Robotics News at JPL

Three small rovers bound for the Moon – part of NASA’s CADRE (Cooperative Autonomous Distributed Robotic Exploration) technology demonstration – are arrayed in a clean room at the agency’s Jet Propulsion Laboratory a on Jan. 26, 2024.
CADRE is designed to show that a group of robotic spacecraft can work together autonomously as a team to accomplish tasks and record data without constant direction from mission controllers on Earth.
Courtesy of NASA/JPL-Caltech

Jet Propulsion Laboratory (JPL) is the lead NASA center for robotic exploration, which means the [Lab] sends robots – not humans – into space.

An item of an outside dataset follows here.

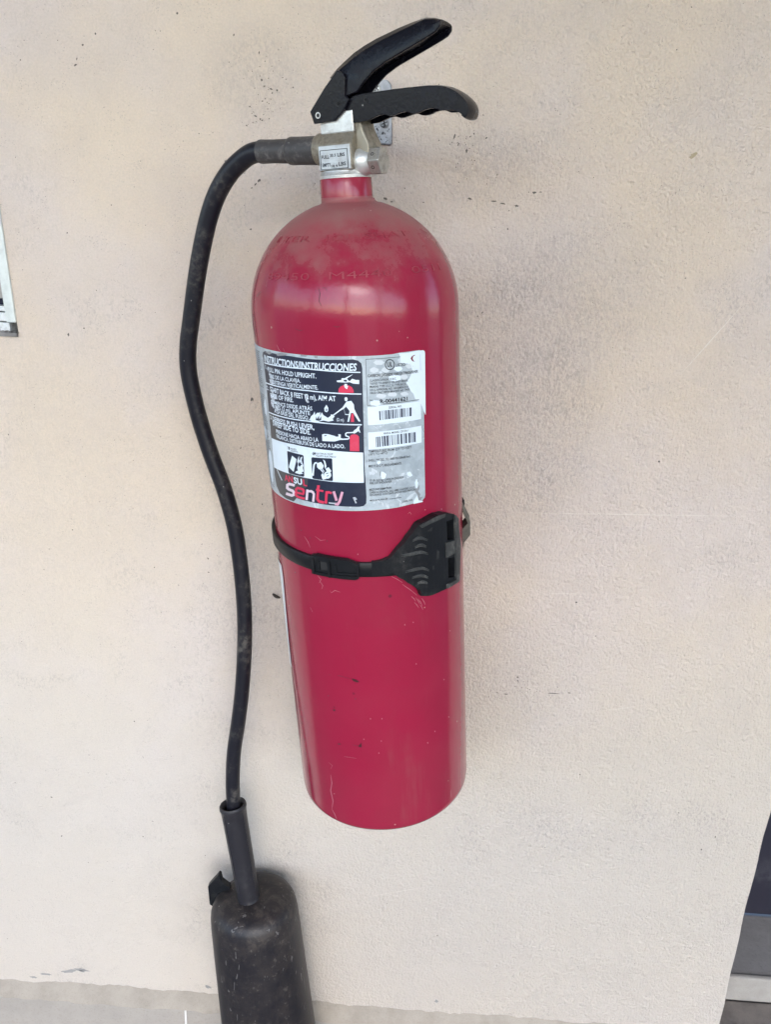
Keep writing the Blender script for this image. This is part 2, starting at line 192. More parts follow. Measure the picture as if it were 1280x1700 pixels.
    ('torn_film', 'white', 3, [(16.88, 381.1), (18.97, 381.2), (20.01, 379.1), (18.27, 377.1), (16.95, 378.2)]),
    ('torn_film', 'white', 3, [(19.11, 371.3), (21.64, 370.5), (23.89, 368.3), (22.77, 365), (20.35, 363.8), (19.34, 366.9)]),
    ('torn_film', 'white', 3, [(50.62, 360.2), (52.16, 356.8), (50.76, 350.6), (49.44, 352.4), (48.81, 356.6)]),
    ('torn_film', 'white', 3, [(50.53, 345.2), (51.74, 340.8), (56.29, 338.4), (55.67, 337.8), (46.62, 338.2), (47.02, 340.9)]),
    ('torn_film', 'white', 3, [(41.55, 366.9), (44.71, 367.3), (46.94, 363.4), (44.5, 362.7), (41.96, 364.4)]),
    ('torn_film', 'greyscuff', 4, [(48.42, 354.2), (49.94, 350.8), (53.47, 354), (53, 350.1), (51.51, 348.5), (53.67, 345.4), (52.97, 342.6), (55.86, 342.4), (54.03, 340.3), (56.31, 338.7), (51.73, 340.3), (50.83, 345.6), (48.45, 348.7), (49.41, 351.5)]),
    ('torn_film', 'greyscuff', 4, [(59.14, 404.5), (57.32, 402.9), (58.1, 400.9), (59.45, 398.2), (60.15, 397.6), (58.69, 400.8), (58, 402.6)]),
    ('torn_film', 'greyscuff', 4, [(27.42, 371.9), (28.13, 371.9), (27.96, 371.2), (27.48, 371.3)]),
    ('torn_film', 'greyscuff', 4, [(41.57, 378.1), (42.33, 378.1), (42.2, 377.5), (41.54, 377.6)]),
    ('torn_film', 'greyscuff', 4, [(48.48, 361.4), (50.62, 360.2), (52.18, 357.3), (51.84, 355.9), (51.15, 359.3)]),
    ('torn_film', 'greyscuff', 4, [(18.64, 371.3), (19.59, 371.3), (19.11, 366.9), (18.59, 367.9)]),
    ('barcode_one', 'barcode', 3, [(20.75, 421.3), (21.92, 421.4), (21.95, 413.9), (20.78, 413.9)]),
    ('barcode_one', 'barcode', 3, [(23.08, 421.4), (23.67, 421.4), (23.67, 413.9), (23.1, 413.9)]),
    ('barcode_one', 'barcode', 3, [(24.84, 421.4), (25.43, 421.4), (25.43, 414), (24.84, 414)]),
    ('barcode_one', 'barcode', 3, [(26.02, 421.4), (27.21, 421.4), (27.18, 414), (26, 414)]),
    ('barcode_one', 'barcode', 3, [(27.8, 421.4), (29.59, 421.4), (29.54, 414), (27.77, 414)]),
    ('barcode_one', 'barcode', 3, [(30.2, 421.4), (30.79, 421.4), (30.73, 414), (30.13, 414)]),
    ('barcode_one', 'barcode', 3, [(31.39, 421.4), (32.6, 421.3), (32.53, 414), (31.32, 414)]),
    ('barcode_one', 'barcode', 3, [(33.21, 421.3), (33.83, 421.3), (33.72, 414), (33.12, 414)]),
    ('barcode_one', 'barcode', 3, [(34.44, 421.3), (35.04, 421.3), (34.93, 414), (34.33, 414)]),
    ('barcode_one', 'barcode', 3, [(35.66, 421.3), (36.29, 421.3), (36.15, 414), (35.54, 414)]),
    ('barcode_one', 'barcode', 3, [(37.53, 421.2), (38.15, 421.2), (37.99, 414), (37.37, 414)]),
    ('barcode_one', 'barcode', 3, [(38.77, 421.2), (40.67, 421.1), (40.48, 413.9), (38.62, 414)]),
    ('barcode_one', 'barcode', 3, [(41.3, 421.1), (41.94, 421.1), (41.74, 413.9), (41.12, 413.9)]),
    ('barcode_one', 'barcode', 3, [(42.58, 421), (43.23, 421), (43.01, 413.8), (42.38, 413.9)]),
    ('barcode_one', 'barcode', 3, [(44.52, 420.9), (45.17, 420.9), (44.94, 413.8), (44.3, 413.8)]),
    ('barcode_one', 'barcode', 3, [(46.49, 420.8), (48.48, 420.7), (48.22, 413.6), (46.24, 413.7)]),
    ('barcode_two', 'barcode', 3, [(16.84, 400.5), (17.38, 400.6), (17.43, 392), (16.9, 392)]),
    ('barcode_two', 'barcode', 3, [(17.91, 400.6), (19, 400.6), (19.04, 392.1), (17.97, 392)]),
    ('barcode_two', 'barcode', 3, [(19.54, 400.6), (20.63, 400.6), (20.66, 392.1), (19.57, 392.1)]),
    ('barcode_two', 'barcode', 3, [(21.72, 400.7), (22.8, 400.7), (22.82, 392.2), (21.73, 392.1)]),
    ('barcode_two', 'barcode', 3, [(23.35, 400.7), (24.99, 400.7), (24.99, 392.2), (23.36, 392.2)]),
    ('barcode_two', 'barcode', 3, [(25.54, 400.7), (27.2, 400.7), (27.18, 392.2), (25.54, 392.2)]),
    ('barcode_two', 'barcode', 3, [(27.76, 400.7), (28.32, 400.7), (28.29, 392.2), (27.74, 392.2)]),
    ('barcode_two', 'barcode', 3, [(29.42, 400.7), (29.98, 400.7), (29.95, 392.2), (29.4, 392.2)]),
    ('barcode_two', 'barcode', 3, [(30.55, 400.7), (31.11, 400.7), (31.07, 392.2), (30.51, 392.2)]),
    ('barcode_two', 'barcode', 3, [(32.23, 400.6), (32.81, 400.6), (32.74, 392.2), (32.19, 392.2)]),
    ('barcode_two', 'barcode', 3, [(33.94, 400.6), (34.52, 400.6), (34.45, 392.2), (33.88, 392.2)]),
    ('barcode_two', 'barcode', 3, [(35.09, 400.6), (36.24, 400.5), (36.16, 392.1), (35.01, 392.2)]),
    ('barcode_two', 'barcode', 3, [(37.4, 400.5), (39.14, 400.4), (39.05, 392), (37.31, 392.1)]),
    ('barcode_two', 'barcode', 3, [(40.32, 400.4), (40.92, 400.3), (40.81, 392), (40.22, 392)]),
    ('barcode_two', 'barcode', 3, [(41.52, 400.3), (43.31, 400.2), (43.17, 391.9), (41.4, 392)]),
    ('barcode_two', 'barcode', 3, [(44.52, 400.2), (46.37, 400), (46.2, 391.7), (44.38, 391.8)]),
    ('barcode_two', 'barcode', 3, [(46.97, 400), (47.59, 400), (47.42, 391.6), (46.82, 391.7)]),
    ('barcode_two', 'barcode', 3, [(48.23, 399.9), (48.85, 399.9), (48.67, 391.6), (48.04, 391.6)]),
    ('barcode_two', 'barcode', 3, [(49.47, 399.8), (51.38, 399.7), (51.18, 391.4), (49.29, 391.5)]),
]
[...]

NASA has plans in the works to overcome huge challenges and send humans to Mars. In the meantime, [JPL] has been sending rovers, landers and orbiters to the surface of the Red Planet and developing technologies to dispatch more advanced robots to other solar system destinations, such as the Moon, asteroids and Jupiter’s icy moon Europa.

Many locales include such obstacles as craggy cliffs, steep canyons, and slick ice covering a subsurface ocean. [JPL scientists and engineers] need to design and build robots that can safely navigate and survive those challenging features and serve as agile stand-in explorers.

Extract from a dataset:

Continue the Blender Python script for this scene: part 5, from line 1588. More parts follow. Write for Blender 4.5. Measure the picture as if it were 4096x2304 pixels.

JPL has developed sophisticated software for all the Mars rovers sent [by JPL] that lets us maintain control on Earth. Yet [JPL] also writes software that allows the rovers to drive on the Martian surface as independently as possible, place instruments on the surface and use its cameras and other instruments to see and sense their surroundings.

To explore future solar system destinations, [JPL] is experimenting with various designs using limbs and wheels.

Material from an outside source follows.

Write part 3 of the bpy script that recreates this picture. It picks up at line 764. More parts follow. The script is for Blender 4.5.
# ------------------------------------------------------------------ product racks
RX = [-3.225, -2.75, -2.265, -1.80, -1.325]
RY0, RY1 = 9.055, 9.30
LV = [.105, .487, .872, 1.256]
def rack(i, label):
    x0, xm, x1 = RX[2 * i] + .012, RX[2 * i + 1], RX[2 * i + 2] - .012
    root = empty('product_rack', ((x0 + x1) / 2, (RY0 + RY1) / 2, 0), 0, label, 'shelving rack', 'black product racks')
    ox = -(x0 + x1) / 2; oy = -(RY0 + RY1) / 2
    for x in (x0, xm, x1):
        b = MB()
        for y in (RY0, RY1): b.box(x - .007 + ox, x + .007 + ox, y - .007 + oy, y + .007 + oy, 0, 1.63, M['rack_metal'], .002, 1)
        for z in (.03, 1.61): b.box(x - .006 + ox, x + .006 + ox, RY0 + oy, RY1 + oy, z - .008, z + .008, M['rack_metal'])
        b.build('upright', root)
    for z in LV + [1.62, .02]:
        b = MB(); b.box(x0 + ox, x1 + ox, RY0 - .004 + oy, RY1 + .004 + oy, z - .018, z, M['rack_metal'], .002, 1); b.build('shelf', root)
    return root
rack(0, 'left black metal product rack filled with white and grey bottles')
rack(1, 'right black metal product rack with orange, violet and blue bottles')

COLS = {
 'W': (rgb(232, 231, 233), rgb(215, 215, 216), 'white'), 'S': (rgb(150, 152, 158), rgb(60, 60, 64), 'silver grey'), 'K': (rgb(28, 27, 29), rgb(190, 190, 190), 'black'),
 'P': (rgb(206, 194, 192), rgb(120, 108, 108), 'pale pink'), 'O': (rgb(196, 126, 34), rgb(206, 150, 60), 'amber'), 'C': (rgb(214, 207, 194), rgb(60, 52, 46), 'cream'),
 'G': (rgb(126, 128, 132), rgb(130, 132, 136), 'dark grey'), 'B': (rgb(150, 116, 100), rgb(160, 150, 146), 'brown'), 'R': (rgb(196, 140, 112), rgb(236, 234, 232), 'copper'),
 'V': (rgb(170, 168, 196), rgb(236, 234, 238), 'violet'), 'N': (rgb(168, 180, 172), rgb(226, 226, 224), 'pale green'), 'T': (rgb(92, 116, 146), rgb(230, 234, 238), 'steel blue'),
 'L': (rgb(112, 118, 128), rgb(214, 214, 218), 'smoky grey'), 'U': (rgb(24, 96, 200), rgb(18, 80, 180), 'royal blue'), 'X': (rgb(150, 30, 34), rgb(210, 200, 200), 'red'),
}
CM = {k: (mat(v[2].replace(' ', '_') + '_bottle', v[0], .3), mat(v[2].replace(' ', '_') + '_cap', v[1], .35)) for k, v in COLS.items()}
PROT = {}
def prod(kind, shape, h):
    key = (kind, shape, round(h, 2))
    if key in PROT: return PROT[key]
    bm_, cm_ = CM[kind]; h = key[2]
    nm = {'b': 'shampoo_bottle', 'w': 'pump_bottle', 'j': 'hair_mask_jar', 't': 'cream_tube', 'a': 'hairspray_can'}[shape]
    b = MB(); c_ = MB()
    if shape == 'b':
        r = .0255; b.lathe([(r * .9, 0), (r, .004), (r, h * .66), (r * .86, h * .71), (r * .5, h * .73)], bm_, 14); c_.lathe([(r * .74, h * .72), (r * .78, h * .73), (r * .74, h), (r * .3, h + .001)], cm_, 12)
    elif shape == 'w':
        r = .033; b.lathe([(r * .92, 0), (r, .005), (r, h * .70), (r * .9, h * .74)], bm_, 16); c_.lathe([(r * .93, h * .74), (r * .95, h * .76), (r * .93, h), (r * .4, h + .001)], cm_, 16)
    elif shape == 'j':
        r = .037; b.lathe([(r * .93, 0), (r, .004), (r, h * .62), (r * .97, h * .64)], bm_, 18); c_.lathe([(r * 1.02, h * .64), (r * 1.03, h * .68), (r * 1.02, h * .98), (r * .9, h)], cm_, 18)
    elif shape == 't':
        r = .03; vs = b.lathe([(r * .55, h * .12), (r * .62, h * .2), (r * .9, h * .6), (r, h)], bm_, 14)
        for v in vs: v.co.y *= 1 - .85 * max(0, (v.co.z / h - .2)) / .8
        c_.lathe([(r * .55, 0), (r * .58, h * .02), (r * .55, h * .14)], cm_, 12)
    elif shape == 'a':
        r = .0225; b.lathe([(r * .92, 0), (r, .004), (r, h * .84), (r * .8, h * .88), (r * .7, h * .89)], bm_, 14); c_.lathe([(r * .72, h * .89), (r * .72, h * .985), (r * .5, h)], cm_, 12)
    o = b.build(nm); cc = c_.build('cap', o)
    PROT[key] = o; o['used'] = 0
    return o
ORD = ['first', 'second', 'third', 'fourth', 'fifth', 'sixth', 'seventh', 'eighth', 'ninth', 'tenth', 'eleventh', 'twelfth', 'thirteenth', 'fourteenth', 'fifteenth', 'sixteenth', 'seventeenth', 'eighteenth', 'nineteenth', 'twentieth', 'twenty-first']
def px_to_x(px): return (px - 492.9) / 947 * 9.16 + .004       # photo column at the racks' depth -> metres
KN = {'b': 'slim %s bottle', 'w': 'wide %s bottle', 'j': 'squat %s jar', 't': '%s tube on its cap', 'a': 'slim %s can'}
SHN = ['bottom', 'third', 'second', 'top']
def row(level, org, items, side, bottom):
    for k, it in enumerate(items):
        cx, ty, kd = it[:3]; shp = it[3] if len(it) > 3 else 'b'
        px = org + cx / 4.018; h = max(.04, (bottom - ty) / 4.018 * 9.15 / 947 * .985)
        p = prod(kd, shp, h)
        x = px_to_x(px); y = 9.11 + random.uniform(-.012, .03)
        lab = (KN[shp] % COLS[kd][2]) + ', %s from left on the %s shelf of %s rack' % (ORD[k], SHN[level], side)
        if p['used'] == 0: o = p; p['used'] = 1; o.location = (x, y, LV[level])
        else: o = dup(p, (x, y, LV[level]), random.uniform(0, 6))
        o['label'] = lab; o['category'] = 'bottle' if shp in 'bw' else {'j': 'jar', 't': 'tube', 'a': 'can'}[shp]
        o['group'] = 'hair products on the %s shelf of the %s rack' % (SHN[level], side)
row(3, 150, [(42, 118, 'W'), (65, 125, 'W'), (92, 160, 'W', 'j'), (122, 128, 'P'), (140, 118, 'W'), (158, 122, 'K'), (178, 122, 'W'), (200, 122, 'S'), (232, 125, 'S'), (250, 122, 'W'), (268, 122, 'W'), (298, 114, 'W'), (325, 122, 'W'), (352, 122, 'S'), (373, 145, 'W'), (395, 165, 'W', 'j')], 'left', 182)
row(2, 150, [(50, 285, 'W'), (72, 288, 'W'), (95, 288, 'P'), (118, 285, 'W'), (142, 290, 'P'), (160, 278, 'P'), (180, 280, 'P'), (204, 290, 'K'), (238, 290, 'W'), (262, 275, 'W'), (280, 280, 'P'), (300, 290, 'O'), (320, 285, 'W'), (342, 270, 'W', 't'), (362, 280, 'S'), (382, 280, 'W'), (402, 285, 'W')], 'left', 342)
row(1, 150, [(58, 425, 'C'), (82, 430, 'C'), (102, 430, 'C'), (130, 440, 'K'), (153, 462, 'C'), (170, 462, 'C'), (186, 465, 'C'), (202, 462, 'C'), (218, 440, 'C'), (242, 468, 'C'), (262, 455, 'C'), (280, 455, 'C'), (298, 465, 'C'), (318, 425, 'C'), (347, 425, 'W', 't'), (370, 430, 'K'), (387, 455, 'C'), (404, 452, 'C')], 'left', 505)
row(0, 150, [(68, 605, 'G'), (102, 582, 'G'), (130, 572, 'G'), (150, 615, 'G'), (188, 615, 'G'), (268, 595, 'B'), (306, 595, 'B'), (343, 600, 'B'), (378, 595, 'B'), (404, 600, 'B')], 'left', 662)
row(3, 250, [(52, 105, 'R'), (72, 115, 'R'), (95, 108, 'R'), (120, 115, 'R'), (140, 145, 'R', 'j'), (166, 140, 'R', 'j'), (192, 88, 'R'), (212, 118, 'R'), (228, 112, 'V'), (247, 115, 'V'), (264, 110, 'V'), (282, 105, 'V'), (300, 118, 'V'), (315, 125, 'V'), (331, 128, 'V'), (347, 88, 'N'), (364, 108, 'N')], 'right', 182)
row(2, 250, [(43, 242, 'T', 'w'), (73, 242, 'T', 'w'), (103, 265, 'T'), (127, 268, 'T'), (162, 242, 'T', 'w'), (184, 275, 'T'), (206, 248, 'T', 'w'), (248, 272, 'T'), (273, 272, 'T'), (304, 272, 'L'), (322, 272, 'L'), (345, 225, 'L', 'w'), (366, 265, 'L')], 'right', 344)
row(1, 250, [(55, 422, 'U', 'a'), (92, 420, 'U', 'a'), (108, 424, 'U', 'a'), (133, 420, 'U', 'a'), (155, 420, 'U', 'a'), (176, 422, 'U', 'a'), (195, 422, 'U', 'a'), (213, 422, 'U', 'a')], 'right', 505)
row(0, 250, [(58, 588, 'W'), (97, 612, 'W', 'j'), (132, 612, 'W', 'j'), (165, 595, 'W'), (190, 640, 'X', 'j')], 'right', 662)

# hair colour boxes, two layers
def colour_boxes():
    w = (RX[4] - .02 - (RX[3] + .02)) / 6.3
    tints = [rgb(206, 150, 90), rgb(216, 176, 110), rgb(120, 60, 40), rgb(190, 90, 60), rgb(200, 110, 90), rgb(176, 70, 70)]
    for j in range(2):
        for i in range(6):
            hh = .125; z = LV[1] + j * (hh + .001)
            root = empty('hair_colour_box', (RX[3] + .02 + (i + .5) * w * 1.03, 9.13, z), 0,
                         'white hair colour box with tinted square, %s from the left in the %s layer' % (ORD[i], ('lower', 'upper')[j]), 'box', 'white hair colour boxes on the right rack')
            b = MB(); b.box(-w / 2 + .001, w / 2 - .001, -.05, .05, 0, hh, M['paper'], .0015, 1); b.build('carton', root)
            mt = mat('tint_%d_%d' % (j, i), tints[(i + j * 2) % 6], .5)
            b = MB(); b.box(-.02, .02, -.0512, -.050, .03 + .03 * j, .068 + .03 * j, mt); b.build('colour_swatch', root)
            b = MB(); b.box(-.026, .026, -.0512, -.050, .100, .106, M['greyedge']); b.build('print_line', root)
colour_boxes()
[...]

For example, a four-limbed, 64-fingered rover named LEMUR (Limbed Excursion Mechanical Utility Robot) was developed to scale rock walls by gripping with hundreds of tiny fish hooks on each finger. That test project led to a new generation of robots that can walk, climb, crawl and even use grippers like a gecko to attach to surfaces.

As for robots that roll … JPL is, in fact, reinventing the wheel or at least various wheeled vehicles. The Axel Rover has two wheels and a link that trails behind, and a more recent DuAxel attaches two Axel Rovers to one another. They roll along as a duo until they encounter a steep slope. That’s when the two Axels separate, remaining attached only by a tether, while one rolls away to rappel down the slope then return to its partner. Other two-wheelers include a small, foldable, shoebox-sized robot called A-PUFFER that could someday scour areas of the Moon not accessible to astronauts, and BRUIE, a submersible rover that could eventually explore the subsurface oceans of the solar system’s icy moons.

These multiple configurations provide more options for exploring Earth’s Moon, Mars and possibly Europa. And for above-surface exploration, prototype airships are being tested to fly through the atmospheres of Venus and Saturn’s moon Titan. Future helicopter designs are being developed, to follow up on the Mars Helicopter carried by the Mars 2020 Perseverance rover.